3. Use active learning strategies – One approach to keeping the students interested is including activitites that get them involved. Have them work with a classmate or small group to discuss the assigned reading or a problem you pose and then have them report back to the class. This activity can work even in a large auditorium class. (In my class of 150, I sometimes have to whistle to get everyone’s attention and get them back into a group mode after they are talking in teams.) Timing these small group activitites to break up a class period can help energize the class for the rest of class.

4. Set rules for the group for staying on task – I was interested in Koegel’s discussion of the importance of establishing on-task behavior guidelines for an online business meeting. In some cases, the presenter may be asking for confirmation from each member of the meeting that they will avoid being distracted — no surfing the Web, no e-mailing, etc. If business professionals may be tempted by distractions during a meeting, the same is true for students in class. You may need to establish on-task policies for the class, such as no cell phone or laptop use in class. Most students tell me that they are more tuned in to class when they can’t use their laptops or phones during class. Even if they plan to take notes, they wind up straying off to check Facebook or send a quick text. It’s best to establish your policy at the beginning of the semester and include it in your syllabus.

5. Critique your teaching – Koegel advises you to “record yourself and then critique your presentation.” He says that the process of critiquing your presentation will lead to improvement. “A 10 percent improvement in your delivery skills could make the difference between a run-of-the-mill presentation and an exceptional presentation.” I agree that seeing/hearing yourself in action can help you identify what you’re doing well and areas that you can work on. Some universities have a teaching center or a technology center with staff who can record classroom teaching. If that’s not possible, you have several other options.

  • Record yourself with a Flip camera or other small video camera – You can position a camera on a tripod (even a little tripod will work), press record and then teach.  (You can ask a student in class to assist with the recording. Most would be pleased that you would like their technical assistance.)
  • Audio record yourself – This can be much easier for you to do if you are handling the recording yourself. Many cell phones have a recording option. I find listening to an audio recording of my teaching helps me analyze my pacing (too fast, too slow), my voice quality (Do I sound interested in the topic myself?), any verbal distractions (“you know”), and whether my voice is trailing off at times.
  • Have a colleague observe and critique your teaching – If you aren’t ready for the technology aspects of recording your teaching, you can ask a colleague you respect to observe your teaching.
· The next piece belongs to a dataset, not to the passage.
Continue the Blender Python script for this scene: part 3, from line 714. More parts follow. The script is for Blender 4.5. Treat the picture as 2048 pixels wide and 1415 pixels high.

Talk with your colleague before the observations, sharing background about the class and any particular aspects you’d like the colleague to be looking for. Peer observations are something we don’t do enough of at the university level. We can learn a lot for seeing others teach and can provide support and teaching advice.

The payoff for readers of Koegel’s book can be a payoff, such as increased sales.

The payoff for teachers of following Koegel’s advice can be improved teaching and learning, improved teacher evaluation scores, and greater engagement in one’s own professional development as a teacher.

One comment

  1. I’ve noticed that technology can be a distraction for more than just the student using it. When a student strays from notetaking to Facebook, students in the row behind him/her stray from their own notetaking to peek at the computer screen. Whether it is a whispered off-topic conversation, texting on a cell phone or a little online shopping, distracted students in the classroom often end up becoming the distraction for others.